A ideia é sempre a mesma: nas eleições de há dois dias nos Estados Unidos, como na fragmentação ideológica e moral da Europa, o que está em causa é a profunda divergência entre o que a maioria pensa sobre a democracia e a forma como, perante a mais escassa ameaça, muda a atitude, mesmo que diga que não muda de ideias.
A democracia, o estado social, a liberdade, a livre circulação de pessoas e bens, a partilha cultural e a inclusão - tudo isto só faz sentido enquanto não são ameaçada as nossas pequenas coisinhas: a casinha e os seus electrodomésticos, o carrinho e a pintura metalizada, a ameaça de bomba no Metro, o emprego e o subsidio anual para as férias no resort em Cancun.
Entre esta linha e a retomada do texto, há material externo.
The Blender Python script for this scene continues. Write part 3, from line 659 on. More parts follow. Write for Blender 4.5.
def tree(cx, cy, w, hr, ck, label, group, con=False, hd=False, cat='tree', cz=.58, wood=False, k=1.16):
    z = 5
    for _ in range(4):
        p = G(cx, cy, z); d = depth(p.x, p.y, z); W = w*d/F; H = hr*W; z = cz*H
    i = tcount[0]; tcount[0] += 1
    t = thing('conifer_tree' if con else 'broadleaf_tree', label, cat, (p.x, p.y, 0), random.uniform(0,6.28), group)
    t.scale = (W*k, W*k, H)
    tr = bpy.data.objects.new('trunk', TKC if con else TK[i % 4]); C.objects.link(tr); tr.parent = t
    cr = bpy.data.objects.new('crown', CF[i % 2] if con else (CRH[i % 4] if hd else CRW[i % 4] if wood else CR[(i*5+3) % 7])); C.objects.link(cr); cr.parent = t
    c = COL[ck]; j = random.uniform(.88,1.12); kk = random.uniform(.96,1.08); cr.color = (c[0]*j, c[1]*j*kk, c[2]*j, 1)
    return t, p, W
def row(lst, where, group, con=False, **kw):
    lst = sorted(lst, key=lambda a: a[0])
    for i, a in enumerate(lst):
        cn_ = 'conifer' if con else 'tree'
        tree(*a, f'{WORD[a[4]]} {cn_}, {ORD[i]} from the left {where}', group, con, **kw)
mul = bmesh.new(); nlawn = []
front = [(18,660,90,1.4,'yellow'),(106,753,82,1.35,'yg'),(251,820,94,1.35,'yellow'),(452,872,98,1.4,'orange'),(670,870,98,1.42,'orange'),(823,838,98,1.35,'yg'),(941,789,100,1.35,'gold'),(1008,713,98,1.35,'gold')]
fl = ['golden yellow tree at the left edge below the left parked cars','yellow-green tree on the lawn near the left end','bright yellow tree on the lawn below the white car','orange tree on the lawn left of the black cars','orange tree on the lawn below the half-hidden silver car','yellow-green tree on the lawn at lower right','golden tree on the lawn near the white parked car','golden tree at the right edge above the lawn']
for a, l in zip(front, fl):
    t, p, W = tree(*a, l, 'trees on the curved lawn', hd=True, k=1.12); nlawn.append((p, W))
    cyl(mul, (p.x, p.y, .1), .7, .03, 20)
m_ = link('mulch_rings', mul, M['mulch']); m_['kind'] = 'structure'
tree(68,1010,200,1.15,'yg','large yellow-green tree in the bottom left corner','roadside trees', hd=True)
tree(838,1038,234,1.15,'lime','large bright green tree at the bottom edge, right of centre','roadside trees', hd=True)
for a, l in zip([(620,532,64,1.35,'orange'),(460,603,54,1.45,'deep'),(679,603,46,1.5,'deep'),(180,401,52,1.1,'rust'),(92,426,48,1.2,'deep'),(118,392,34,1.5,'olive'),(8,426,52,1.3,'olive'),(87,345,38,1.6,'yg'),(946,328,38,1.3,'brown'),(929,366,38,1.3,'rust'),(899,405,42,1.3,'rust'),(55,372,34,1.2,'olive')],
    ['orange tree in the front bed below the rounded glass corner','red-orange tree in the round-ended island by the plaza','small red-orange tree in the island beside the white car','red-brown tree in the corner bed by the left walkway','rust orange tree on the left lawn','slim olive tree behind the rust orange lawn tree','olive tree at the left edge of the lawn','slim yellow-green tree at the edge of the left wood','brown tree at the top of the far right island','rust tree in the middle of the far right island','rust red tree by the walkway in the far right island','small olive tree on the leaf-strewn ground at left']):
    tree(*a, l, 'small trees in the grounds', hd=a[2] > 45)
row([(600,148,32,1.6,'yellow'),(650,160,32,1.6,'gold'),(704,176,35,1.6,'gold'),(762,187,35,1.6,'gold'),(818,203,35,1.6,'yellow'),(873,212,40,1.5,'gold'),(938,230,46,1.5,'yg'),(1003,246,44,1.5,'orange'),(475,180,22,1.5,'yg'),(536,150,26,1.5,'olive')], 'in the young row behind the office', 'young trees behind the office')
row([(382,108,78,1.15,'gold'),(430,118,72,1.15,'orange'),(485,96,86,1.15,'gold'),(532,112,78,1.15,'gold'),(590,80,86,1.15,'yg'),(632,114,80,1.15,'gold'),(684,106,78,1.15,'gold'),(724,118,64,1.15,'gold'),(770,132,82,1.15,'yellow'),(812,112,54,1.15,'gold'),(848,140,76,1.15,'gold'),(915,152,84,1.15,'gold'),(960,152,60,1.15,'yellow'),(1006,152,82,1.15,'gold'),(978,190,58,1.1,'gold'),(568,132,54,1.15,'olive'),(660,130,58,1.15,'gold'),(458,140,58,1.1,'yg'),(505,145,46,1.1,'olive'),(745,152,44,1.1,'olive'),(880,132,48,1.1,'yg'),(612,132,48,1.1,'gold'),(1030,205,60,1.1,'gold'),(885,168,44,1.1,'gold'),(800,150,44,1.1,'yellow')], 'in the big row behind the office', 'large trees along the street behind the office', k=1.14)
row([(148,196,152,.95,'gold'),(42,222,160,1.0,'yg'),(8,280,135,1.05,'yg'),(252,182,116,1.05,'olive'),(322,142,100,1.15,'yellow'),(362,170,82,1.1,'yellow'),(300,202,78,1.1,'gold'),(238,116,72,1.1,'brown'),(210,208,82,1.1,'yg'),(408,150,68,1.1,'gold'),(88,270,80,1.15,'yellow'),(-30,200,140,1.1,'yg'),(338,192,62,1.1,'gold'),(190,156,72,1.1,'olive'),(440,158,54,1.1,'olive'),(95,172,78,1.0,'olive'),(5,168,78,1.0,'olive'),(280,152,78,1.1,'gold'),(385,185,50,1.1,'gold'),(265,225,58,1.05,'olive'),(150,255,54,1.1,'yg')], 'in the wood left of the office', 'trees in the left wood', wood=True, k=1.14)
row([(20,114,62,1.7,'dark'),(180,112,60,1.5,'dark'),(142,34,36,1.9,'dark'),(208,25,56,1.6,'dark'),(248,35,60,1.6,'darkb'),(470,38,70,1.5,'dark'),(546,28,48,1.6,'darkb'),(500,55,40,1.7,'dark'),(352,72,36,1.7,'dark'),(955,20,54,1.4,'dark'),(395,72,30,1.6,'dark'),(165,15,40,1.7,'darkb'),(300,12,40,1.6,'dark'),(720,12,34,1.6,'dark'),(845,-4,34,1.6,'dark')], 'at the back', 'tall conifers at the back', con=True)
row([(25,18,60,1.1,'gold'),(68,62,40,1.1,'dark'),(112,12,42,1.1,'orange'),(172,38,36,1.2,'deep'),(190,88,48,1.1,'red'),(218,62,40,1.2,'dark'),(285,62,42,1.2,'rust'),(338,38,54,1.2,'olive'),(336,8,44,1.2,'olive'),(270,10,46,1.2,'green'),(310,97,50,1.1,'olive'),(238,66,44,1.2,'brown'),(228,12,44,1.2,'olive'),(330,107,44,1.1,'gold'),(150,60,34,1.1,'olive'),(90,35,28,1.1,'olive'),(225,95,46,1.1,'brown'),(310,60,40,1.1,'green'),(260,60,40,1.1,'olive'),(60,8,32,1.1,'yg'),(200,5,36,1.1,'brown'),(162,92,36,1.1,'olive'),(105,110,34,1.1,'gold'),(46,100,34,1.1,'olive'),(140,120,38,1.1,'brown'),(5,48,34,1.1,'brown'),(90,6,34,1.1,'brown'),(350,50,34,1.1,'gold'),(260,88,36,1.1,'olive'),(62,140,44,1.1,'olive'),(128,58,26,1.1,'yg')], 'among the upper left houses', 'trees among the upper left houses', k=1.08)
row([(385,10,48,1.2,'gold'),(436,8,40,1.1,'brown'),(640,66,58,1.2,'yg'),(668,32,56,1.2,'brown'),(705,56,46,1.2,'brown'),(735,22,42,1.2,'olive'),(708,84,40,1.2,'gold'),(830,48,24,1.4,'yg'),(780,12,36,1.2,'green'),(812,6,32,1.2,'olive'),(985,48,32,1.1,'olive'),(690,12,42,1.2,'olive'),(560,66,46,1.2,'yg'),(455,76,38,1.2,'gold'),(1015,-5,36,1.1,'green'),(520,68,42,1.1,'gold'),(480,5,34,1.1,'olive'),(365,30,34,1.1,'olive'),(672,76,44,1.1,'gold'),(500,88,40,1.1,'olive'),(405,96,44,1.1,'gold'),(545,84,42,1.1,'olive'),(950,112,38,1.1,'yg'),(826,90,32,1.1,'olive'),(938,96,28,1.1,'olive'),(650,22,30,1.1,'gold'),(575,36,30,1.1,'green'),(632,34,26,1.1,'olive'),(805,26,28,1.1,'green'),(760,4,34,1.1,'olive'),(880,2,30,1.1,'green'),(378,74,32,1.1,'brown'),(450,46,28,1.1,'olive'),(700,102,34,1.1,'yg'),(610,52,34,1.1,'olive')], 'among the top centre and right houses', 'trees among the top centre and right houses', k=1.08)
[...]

Um dos falhanços mais burros do comunismo foi presumir que mudava a essência do ser humano, que trocava ambição por solidariedade, concorrência por complementaridade, e personalidades por cabeças acéfalas. Um pouco menos mal, a democracia presume que, sendo todos diferentes, somos capazes de, nos momentos chave, nos unirmos em nome de ética, moral, valores e um conjunto de bons princípios. Já vimos que sim. Já vimos que não.
… Ou seja, lamentavelmente, parece não ser (sempre) verdade. Sentados nos sofás a ver pela TV o lavar de roupa suja, talvez tenhamos tido a tentação de pensar que na Europa as coisa são diferentes. Receio que não. Donald Trump foi o grunho sem filtro que, na hora da verdade, disse o que boa parte de nós faz: os outros que se lixem. Esperava que o feitiço se virasse contra ele. Mas nem isso aconteceu. O caos está descarado.